_Collected material_
-------------------------
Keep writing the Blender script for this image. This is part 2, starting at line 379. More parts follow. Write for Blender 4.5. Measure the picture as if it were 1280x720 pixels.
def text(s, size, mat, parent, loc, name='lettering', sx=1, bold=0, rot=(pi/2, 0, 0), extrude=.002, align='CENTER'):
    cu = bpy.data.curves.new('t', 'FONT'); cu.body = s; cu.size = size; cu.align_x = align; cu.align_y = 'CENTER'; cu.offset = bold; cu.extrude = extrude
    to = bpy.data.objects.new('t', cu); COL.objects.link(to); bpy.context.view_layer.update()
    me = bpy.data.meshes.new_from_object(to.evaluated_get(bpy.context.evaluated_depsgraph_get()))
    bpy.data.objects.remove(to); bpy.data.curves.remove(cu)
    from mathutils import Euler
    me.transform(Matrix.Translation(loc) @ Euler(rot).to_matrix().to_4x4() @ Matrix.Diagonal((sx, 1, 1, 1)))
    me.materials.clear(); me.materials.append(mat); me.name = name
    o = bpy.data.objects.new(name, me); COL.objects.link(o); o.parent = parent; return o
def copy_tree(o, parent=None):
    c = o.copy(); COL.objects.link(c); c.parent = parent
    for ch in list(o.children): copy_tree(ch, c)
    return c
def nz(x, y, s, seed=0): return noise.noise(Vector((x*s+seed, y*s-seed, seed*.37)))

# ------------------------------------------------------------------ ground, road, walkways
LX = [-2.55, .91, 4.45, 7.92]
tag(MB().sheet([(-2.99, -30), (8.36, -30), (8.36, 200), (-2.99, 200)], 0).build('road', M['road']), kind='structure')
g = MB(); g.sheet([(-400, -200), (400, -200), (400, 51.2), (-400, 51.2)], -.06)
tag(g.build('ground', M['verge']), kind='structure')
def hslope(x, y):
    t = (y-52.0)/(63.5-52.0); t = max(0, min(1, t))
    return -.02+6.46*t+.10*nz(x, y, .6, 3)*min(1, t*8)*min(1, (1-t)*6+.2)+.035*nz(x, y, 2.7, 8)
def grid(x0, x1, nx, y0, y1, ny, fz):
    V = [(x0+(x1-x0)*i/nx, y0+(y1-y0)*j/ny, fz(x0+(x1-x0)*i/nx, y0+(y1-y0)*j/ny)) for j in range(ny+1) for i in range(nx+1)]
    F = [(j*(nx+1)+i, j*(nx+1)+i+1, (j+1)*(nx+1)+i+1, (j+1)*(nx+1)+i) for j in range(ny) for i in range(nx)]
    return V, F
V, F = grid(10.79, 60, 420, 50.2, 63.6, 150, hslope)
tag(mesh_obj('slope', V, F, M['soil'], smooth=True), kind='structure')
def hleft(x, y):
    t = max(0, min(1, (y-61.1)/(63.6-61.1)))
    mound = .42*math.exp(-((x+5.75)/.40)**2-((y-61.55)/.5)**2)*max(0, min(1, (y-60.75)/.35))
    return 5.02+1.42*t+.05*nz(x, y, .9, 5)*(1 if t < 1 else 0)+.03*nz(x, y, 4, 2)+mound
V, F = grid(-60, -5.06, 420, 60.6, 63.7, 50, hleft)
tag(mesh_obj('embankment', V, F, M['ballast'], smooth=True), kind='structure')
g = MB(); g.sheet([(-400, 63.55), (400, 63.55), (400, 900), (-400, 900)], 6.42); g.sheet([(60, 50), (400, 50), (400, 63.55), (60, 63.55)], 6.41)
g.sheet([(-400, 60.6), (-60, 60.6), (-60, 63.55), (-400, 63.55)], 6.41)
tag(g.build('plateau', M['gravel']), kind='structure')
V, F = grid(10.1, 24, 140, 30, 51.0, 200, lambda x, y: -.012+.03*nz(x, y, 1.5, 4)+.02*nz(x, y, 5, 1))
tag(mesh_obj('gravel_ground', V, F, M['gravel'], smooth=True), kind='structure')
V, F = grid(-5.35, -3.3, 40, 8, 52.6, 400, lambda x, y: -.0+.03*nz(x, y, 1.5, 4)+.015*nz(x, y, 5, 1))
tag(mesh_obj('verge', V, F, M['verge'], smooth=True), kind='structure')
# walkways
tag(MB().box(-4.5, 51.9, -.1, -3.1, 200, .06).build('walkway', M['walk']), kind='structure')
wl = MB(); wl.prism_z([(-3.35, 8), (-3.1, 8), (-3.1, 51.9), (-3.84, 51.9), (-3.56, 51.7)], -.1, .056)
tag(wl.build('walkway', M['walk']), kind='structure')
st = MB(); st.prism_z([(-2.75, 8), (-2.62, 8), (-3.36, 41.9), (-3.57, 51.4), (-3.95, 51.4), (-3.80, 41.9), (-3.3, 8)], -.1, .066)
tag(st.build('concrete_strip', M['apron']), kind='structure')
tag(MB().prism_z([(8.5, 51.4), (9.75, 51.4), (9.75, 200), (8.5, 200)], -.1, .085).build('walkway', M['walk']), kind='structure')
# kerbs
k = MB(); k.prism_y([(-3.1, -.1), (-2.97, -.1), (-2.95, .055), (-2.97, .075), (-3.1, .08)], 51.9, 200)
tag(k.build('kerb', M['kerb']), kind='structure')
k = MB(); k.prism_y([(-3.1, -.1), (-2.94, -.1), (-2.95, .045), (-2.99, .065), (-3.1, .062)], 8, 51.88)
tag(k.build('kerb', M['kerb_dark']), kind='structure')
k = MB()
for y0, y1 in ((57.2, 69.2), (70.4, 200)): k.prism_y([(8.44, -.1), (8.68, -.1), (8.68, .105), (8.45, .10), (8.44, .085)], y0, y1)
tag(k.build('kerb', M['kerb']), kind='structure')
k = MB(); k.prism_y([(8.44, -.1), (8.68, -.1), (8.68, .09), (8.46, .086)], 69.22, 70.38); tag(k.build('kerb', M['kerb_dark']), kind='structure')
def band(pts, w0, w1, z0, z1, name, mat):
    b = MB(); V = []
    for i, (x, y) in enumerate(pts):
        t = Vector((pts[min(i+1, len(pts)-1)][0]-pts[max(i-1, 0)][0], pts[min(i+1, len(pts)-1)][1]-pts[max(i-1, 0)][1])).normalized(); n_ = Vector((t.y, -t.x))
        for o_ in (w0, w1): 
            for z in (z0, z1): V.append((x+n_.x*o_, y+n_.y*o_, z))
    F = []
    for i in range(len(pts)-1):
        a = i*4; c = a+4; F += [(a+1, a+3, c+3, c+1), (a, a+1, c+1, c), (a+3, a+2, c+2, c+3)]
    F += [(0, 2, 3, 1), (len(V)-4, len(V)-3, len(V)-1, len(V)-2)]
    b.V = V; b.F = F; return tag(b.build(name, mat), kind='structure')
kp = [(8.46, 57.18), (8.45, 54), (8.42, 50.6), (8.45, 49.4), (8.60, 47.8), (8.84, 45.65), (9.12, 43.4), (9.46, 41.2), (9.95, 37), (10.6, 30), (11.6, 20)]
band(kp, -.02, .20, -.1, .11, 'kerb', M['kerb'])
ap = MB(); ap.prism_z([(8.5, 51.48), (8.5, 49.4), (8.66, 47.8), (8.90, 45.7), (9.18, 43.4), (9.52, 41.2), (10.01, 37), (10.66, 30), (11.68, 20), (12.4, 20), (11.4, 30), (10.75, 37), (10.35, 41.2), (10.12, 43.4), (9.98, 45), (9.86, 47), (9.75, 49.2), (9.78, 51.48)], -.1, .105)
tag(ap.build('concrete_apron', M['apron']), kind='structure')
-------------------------
_What is expected_
Reproduce, please, the lines of the material from its first line down to the line containing "def nz(x, y, s, seed=0): return", keeping both ends and nothing beyond them.

_Result_
Keep writing the Blender script for this image. This is part 2, starting at line 379. More parts follow. Write for Blender 4.5. Measure the picture as if it were 1280x720 pixels.
def text(s, size, mat, parent, loc, name='lettering', sx=1, bold=0, rot=(pi/2, 0, 0), extrude=.002, align='CENTER'):
    cu = bpy.data.curves.new('t', 'FONT'); cu.body = s; cu.size = size; cu.align_x = align; cu.align_y = 'CENTER'; cu.offset = bold; cu.extrude = extrude
    to = bpy.data.objects.new('t', cu); COL.objects.link(to); bpy.context.view_layer.update()
    me = bpy.data.meshes.new_from_object(to.evaluated_get(bpy.context.evaluated_depsgraph_get()))
    bpy.data.objects.remove(to); bpy.data.curves.remove(cu)
    from mathutils import Euler
    me.transform(Matrix.Translation(loc) @ Euler(rot).to_matrix().to_4x4() @ Matrix.Diagonal((sx, 1, 1, 1)))
    me.materials.clear(); me.materials.append(mat); me.name = name
    o = bpy.data.objects.new(name, me); COL.objects.link(o); o.parent = parent; return o
def copy_tree(o, parent=None):
    c = o.copy(); COL.objects.link(c); c.parent = parent
    for ch in list(o.children): copy_tree(ch, c)
    return c
def nz(x, y, s, seed=0): return noise.noise(Vector((x*s+seed, y*s-seed, seed*.37)))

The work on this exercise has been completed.